** Required work **
In this exercise, return the whole listing exactly, excluding any images.

** Collected material **
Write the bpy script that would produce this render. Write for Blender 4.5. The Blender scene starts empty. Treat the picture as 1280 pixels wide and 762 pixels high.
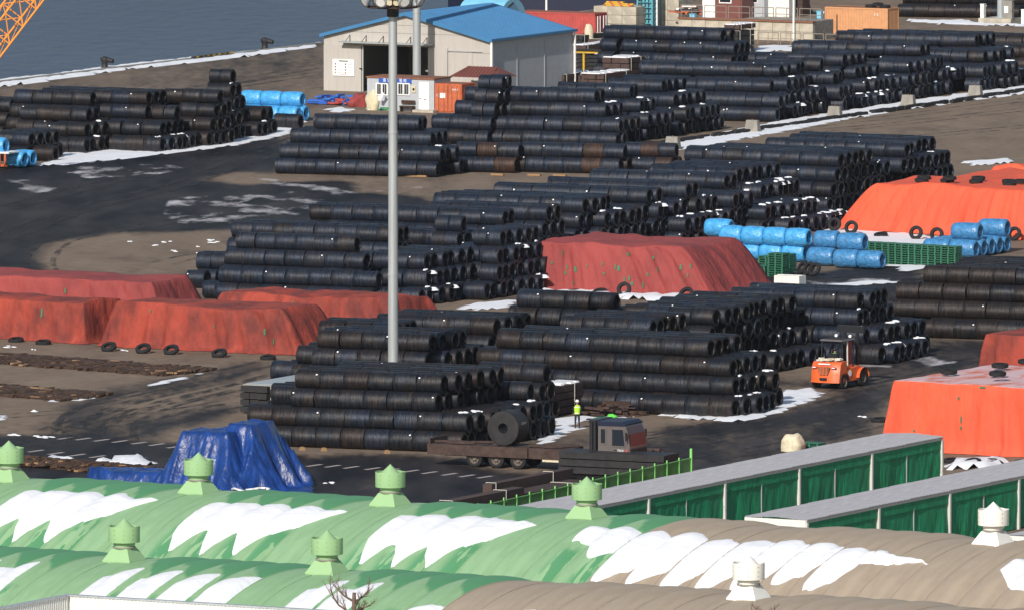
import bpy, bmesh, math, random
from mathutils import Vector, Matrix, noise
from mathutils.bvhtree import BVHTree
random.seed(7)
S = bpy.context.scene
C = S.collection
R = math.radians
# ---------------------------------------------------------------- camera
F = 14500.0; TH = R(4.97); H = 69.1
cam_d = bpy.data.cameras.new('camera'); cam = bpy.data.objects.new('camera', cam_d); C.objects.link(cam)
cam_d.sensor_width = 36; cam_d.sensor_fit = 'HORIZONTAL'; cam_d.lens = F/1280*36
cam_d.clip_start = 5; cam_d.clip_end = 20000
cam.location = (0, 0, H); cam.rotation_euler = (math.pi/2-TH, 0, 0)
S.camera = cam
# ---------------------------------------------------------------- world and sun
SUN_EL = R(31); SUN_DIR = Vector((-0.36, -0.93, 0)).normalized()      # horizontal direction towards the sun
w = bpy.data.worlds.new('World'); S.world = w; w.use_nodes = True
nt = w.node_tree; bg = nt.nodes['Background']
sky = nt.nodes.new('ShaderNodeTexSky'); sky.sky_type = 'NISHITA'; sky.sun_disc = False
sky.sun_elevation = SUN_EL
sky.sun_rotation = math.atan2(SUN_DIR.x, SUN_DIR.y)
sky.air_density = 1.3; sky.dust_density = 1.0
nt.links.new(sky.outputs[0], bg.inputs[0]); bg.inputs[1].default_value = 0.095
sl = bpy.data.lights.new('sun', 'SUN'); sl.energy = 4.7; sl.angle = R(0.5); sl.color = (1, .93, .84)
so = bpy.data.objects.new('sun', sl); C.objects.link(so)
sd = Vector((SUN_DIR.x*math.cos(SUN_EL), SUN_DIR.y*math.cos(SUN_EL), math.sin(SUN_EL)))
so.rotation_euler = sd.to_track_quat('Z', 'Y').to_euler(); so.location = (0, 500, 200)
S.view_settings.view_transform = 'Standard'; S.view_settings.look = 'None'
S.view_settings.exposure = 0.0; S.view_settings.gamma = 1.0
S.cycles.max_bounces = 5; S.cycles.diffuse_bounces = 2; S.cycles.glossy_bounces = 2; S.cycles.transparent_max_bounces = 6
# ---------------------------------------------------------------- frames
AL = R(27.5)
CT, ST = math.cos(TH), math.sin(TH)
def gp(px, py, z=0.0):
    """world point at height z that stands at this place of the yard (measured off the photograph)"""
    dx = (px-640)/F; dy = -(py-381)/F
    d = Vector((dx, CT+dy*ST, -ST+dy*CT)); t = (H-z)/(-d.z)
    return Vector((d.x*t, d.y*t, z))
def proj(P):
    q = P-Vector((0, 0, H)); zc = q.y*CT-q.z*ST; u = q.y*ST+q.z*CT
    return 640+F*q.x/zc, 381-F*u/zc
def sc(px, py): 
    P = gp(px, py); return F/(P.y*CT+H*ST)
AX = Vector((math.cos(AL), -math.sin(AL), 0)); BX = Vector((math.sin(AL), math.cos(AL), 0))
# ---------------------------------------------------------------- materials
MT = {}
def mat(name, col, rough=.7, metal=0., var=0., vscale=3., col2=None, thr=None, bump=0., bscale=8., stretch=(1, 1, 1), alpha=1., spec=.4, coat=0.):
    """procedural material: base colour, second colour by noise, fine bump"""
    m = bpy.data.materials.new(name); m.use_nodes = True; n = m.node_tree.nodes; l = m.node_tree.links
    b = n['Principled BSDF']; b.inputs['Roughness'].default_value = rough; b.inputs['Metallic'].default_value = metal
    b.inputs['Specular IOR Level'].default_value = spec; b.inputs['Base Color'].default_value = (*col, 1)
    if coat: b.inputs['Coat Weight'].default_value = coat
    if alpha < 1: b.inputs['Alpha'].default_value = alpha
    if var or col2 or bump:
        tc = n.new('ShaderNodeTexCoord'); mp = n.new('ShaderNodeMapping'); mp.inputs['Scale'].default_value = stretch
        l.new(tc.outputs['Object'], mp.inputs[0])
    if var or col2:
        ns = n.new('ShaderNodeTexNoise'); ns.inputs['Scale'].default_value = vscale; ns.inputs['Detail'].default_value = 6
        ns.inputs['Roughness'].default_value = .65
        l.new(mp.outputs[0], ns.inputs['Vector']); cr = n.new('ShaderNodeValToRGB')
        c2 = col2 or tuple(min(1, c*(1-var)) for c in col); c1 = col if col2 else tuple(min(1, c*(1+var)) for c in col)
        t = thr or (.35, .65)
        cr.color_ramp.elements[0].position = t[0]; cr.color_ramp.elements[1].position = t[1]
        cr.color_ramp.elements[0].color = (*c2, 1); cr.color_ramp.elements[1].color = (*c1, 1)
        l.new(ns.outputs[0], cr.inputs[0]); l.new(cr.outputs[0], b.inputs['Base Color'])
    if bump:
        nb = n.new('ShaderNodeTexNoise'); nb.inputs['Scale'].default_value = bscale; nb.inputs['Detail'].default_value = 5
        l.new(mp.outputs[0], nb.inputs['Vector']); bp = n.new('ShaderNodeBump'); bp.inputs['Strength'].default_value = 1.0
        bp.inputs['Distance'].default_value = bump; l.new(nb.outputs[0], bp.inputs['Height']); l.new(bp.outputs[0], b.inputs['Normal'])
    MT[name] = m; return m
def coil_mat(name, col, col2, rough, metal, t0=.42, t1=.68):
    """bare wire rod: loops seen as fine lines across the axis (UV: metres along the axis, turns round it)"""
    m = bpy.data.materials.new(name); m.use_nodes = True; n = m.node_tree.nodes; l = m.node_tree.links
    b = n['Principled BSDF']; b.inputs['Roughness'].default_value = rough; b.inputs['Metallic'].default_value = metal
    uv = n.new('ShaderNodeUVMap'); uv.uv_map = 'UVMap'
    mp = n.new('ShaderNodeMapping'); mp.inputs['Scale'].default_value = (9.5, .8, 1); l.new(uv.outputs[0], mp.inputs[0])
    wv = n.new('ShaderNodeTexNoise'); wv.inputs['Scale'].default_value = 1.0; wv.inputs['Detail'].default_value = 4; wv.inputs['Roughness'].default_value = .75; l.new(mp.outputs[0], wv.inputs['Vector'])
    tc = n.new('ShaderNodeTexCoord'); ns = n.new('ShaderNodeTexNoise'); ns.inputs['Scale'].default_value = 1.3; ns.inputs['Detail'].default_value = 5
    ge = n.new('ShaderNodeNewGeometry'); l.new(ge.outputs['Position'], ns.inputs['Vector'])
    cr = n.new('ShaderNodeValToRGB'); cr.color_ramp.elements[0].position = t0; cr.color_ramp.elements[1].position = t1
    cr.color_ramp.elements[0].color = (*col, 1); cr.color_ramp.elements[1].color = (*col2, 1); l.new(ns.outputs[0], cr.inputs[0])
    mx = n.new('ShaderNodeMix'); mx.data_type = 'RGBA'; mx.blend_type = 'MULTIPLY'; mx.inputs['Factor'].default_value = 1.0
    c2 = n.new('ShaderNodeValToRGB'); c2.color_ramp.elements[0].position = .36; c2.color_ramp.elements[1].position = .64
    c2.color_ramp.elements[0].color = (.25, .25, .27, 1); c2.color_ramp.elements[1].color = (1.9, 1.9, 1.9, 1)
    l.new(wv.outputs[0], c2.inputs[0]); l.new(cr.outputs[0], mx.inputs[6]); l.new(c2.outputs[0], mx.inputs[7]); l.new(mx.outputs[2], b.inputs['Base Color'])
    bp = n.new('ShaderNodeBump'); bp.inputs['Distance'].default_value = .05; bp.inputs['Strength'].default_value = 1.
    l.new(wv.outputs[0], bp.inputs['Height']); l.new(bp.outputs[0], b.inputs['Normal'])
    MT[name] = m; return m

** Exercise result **
Write the bpy script that would produce this render. Write for Blender 4.5. The Blender scene starts empty. Treat the picture as 1280 pixels wide and 762 pixels high.
import bpy, bmesh, math, random
from mathutils import Vector, Matrix, noise
from mathutils.bvhtree import BVHTree
random.seed(7)
S = bpy.context.scene
C = S.collection
R = math.radians
# ---------------------------------------------------------------- camera
F = 14500.0; TH = R(4.97); H = 69.1
cam_d = bpy.data.cameras.new('camera'); cam = bpy.data.objects.new('camera', cam_d); C.objects.link(cam)
cam_d.sensor_width = 36; cam_d.sensor_fit = 'HORIZONTAL'; cam_d.lens = F/1280*36
cam_d.clip_start = 5; cam_d.clip_end = 20000
cam.location = (0, 0, H); cam.rotation_euler = (math.pi/2-TH, 0, 0)
S.camera = cam
# ---------------------------------------------------------------- world and sun
SUN_EL = R(31); SUN_DIR = Vector((-0.36, -0.93, 0)).normalized()      # horizontal direction towards the sun
w = bpy.data.worlds.new('World'); S.world = w; w.use_nodes = True
nt = w.node_tree; bg = nt.nodes['Background']
sky = nt.nodes.new('ShaderNodeTexSky'); sky.sky_type = 'NISHITA'; sky.sun_disc = False
sky.sun_elevation = SUN_EL
sky.sun_rotation = math.atan2(SUN_DIR.x, SUN_DIR.y)
sky.air_density = 1.3; sky.dust_density = 1.0
nt.links.new(sky.outputs[0], bg.inputs[0]); bg.inputs[1].default_value = 0.095
sl = bpy.data.lights.new('sun', 'SUN'); sl.energy = 4.7; sl.angle = R(0.5); sl.color = (1, .93, .84)
so = bpy.data.objects.new('sun', sl); C.objects.link(so)
sd = Vector((SUN_DIR.x*math.cos(SUN_EL), SUN_DIR.y*math.cos(SUN_EL), math.sin(SUN_EL)))
so.rotation_euler = sd.to_track_quat('Z', 'Y').to_euler(); so.location = (0, 500, 200)
S.view_settings.view_transform = 'Standard'; S.view_settings.look = 'None'
S.view_settings.exposure = 0.0; S.view_settings.gamma = 1.0
S.cycles.max_bounces = 5; S.cycles.diffuse_bounces = 2; S.cycles.glossy_bounces = 2; S.cycles.transparent_max_bounces = 6
# ---------------------------------------------------------------- frames
AL = R(27.5)
CT, ST = math.cos(TH), math.sin(TH)
def gp(px, py, z=0.0):
    """world point at height z that stands at this place of the yard (measured off the photograph)"""
    dx = (px-640)/F; dy = -(py-381)/F
    d = Vector((dx, CT+dy*ST, -ST+dy*CT)); t = (H-z)/(-d.z)
    return Vector((d.x*t, d.y*t, z))
def proj(P):
    q = P-Vector((0, 0, H)); zc = q.y*CT-q.z*ST; u = q.y*ST+q.z*CT
    return 640+F*q.x/zc, 381-F*u/zc
def sc(px, py): 
    P = gp(px, py); return F/(P.y*CT+H*ST)
AX = Vector((math.cos(AL), -math.sin(AL), 0)); BX = Vector((math.sin(AL), math.cos(AL), 0))
# ---------------------------------------------------------------- materials
MT = {}
def mat(name, col, rough=.7, metal=0., var=0., vscale=3., col2=None, thr=None, bump=0., bscale=8., stretch=(1, 1, 1), alpha=1., spec=.4, coat=0.):
    """procedural material: base colour, second colour by noise, fine bump"""
    m = bpy.data.materials.new(name); m.use_nodes = True; n = m.node_tree.nodes; l = m.node_tree.links
    b = n['Principled BSDF']; b.inputs['Roughness'].default_value = rough; b.inputs['Metallic'].default_value = metal
    b.inputs['Specular IOR Level'].default_value = spec; b.inputs['Base Color'].default_value = (*col, 1)
    if coat: b.inputs['Coat Weight'].default_value = coat
    if alpha < 1: b.inputs['Alpha'].default_value = alpha
    if var or col2 or bump:
        tc = n.new('ShaderNodeTexCoord'); mp = n.new('ShaderNodeMapping'); mp.inputs['Scale'].default_value = stretch
        l.new(tc.outputs['Object'], mp.inputs[0])
    if var or col2:
        ns = n.new('ShaderNodeTexNoise'); ns.inputs['Scale'].default_value = vscale; ns.inputs['Detail'].default_value = 6
        ns.inputs['Roughness'].default_value = .65
        l.new(mp.outputs[0], ns.inputs['Vector']); cr = n.new('ShaderNodeValToRGB')
        c2 = col2 or tuple(min(1, c*(1-var)) for c in col); c1 = col if col2 else tuple(min(1, c*(1+var)) for c in col)
        t = thr or (.35, .65)
        cr.color_ramp.elements[0].position = t[0]; cr.color_ramp.elements[1].position = t[1]
        cr.color_ramp.elements[0].color = (*c2, 1); cr.color_ramp.elements[1].color = (*c1, 1)
        l.new(ns.outputs[0], cr.inputs[0]); l.new(cr.outputs[0], b.inputs['Base Color'])
    if bump:
        nb = n.new('ShaderNodeTexNoise'); nb.inputs['Scale'].default_value = bscale; nb.inputs['Detail'].default_value = 5
        l.new(mp.outputs[0], nb.inputs['Vector']); bp = n.new('ShaderNodeBump'); bp.inputs['Strength'].default_value = 1.0
        bp.inputs['Distance'].default_value = bump; l.new(nb.outputs[0], bp.inputs['Height']); l.new(bp.outputs[0], b.inputs['Normal'])
    MT[name] = m; return m
def coil_mat(name, col, col2, rough, metal, t0=.42, t1=.68):
    """bare wire rod: loops seen as fine lines across the axis (UV: metres along the axis, turns round it)"""
    m = bpy.data.materials.new(name); m.use_nodes = True; n = m.node_tree.nodes; l = m.node_tree.links
    b = n['Principled BSDF']; b.inputs['Roughness'].default_value = rough; b.inputs['Metallic'].default_value = metal
    uv = n.new('ShaderNodeUVMap'); uv.uv_map = 'UVMap'
    mp = n.new('ShaderNodeMapping'); mp.inputs['Scale'].default_value = (9.5, .8, 1); l.new(uv.outputs[0], mp.inputs[0])
    wv = n.new('ShaderNodeTexNoise'); wv.inputs['Scale'].default_value = 1.0; wv.inputs['Detail'].default_value = 4; wv.inputs['Roughness'].default_value = .75; l.new(mp.outputs[0], wv.inputs['Vector'])
    tc = n.new('ShaderNodeTexCoord'); ns = n.new('ShaderNodeTexNoise'); ns.inputs['Scale'].default_value = 1.3; ns.inputs['Detail'].default_value = 5
    ge = n.new('ShaderNodeNewGeometry'); l.new(ge.outputs['Position'], ns.inputs['Vector'])
    cr = n.new('ShaderNodeValToRGB'); cr.color_ramp.elements[0].position = t0; cr.color_ramp.elements[1].position = t1
    cr.color_ramp.elements[0].color = (*col, 1); cr.color_ramp.elements[1].color = (*col2, 1); l.new(ns.outputs[0], cr.inputs[0])
    mx = n.new('ShaderNodeMix'); mx.data_type = 'RGBA'; mx.blend_type = 'MULTIPLY'; mx.inputs['Factor'].default_value = 1.0
    c2 = n.new('ShaderNodeValToRGB'); c2.color_ramp.elements[0].position = .36; c2.color_ramp.elements[1].position = .64
    c2.color_ramp.elements[0].color = (.25, .25, .27, 1); c2.color_ramp.elements[1].color = (1.9, 1.9, 1.9, 1)
    l.new(wv.outputs[0], c2.inputs[0]); l.new(cr.outputs[0], mx.inputs[6]); l.new(c2.outputs[0], mx.inputs[7]); l.new(mx.outputs[2], b.inputs['Base Color'])
    bp = n.new('ShaderNodeBump'); bp.inputs['Distance'].default_value = .05; bp.inputs['Strength'].default_value = 1.
    l.new(wv.outputs[0], bp.inputs['Height']); l.new(bp.outputs[0], b.inputs['Normal'])
    MT[name] = m; return m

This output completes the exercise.